合成エメラルド

1920年代末、一人の若い男の子が、ガレージの片隅で電気炉を駆使して結晶成長をはじめました。彼の名前はキャロル・チャザム。

チャザムは12歳の時にはすでに自宅に実験室をかまえていたそうです。

彼は、現在「フラックス法」と呼ばれる金属複酸化物を融液とした鉱物の人工結晶こそが、天然の鉱物の結晶成長に最も近い条件であると信じました。様々な試行錯誤の末に、ベリリウムとアルミニウムのケイ酸塩であるベリル(緑柱石)の実用的なフラックス組成を神業のようなセンスで見つけ出し、クロムイオンにより着色した合成エメラルドに、世界ではじめてこぎつけたのです。

その後、安定した電源供給が出来るCITに入学し、そこで数々の合成宝石鉱物の結晶成長に関する卓越した研究を行い、当時極端に高いレベルでの結晶成長技術を開発していきます。ルビー、アレキサンドライト、エメラルド等等。 どう考えても天才ですね。

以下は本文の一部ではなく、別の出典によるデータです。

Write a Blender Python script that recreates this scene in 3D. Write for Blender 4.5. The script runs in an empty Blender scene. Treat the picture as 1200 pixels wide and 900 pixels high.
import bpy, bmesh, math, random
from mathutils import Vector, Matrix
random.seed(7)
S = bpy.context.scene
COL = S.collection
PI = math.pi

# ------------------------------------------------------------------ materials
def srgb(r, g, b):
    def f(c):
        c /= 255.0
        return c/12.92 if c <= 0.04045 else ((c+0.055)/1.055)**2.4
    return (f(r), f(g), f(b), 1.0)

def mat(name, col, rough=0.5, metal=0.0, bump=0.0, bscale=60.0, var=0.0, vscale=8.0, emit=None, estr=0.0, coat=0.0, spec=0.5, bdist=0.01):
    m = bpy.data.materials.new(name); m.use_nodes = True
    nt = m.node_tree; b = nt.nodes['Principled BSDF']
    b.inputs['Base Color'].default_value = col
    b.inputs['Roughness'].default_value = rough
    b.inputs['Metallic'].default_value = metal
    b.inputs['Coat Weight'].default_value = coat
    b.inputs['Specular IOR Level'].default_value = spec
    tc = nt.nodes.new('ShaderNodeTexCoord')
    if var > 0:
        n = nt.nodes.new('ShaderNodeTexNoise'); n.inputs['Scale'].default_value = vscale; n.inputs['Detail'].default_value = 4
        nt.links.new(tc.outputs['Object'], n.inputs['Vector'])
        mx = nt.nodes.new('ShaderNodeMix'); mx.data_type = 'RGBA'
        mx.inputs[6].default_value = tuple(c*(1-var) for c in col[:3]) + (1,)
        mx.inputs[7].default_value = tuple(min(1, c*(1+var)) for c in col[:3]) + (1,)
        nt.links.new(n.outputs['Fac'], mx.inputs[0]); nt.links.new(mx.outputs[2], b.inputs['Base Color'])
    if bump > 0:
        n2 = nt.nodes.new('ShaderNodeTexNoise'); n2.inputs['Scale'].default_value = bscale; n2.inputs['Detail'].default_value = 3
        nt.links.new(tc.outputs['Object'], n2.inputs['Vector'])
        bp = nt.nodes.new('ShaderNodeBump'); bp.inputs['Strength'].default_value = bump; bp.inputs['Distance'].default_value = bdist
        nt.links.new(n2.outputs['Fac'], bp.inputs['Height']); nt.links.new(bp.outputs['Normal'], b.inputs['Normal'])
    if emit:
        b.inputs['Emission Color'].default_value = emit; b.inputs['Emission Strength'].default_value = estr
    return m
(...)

チャザムのエメラルドはこういうものです。結晶成長には1年近くかかっていると言われています。

彼はその後、合成したエメラルドを研磨して市場に流し、市場を大混乱に陥れます。 インクルージョンから、フラックス法による人工結晶だというのに一部の人は気付きました。しかし、誰もそれを追試できる人はいなかったのです。

チャザムは製法を不出にしたため、チャザムのフォロワーが彼の技術に追いつくまでに、ゆうに20年はかかりました。 そのぐらい彼は飛びぬけていたのです。

これが、今となっては誰でも知っている「チャザムのエメラルド」の誕生譚です。 一人の若い男の子が、黙々とガレージで実験をし、天才化学者として宝石市場をひっくり返す。いい話ですね。結晶成長屋の夢であります。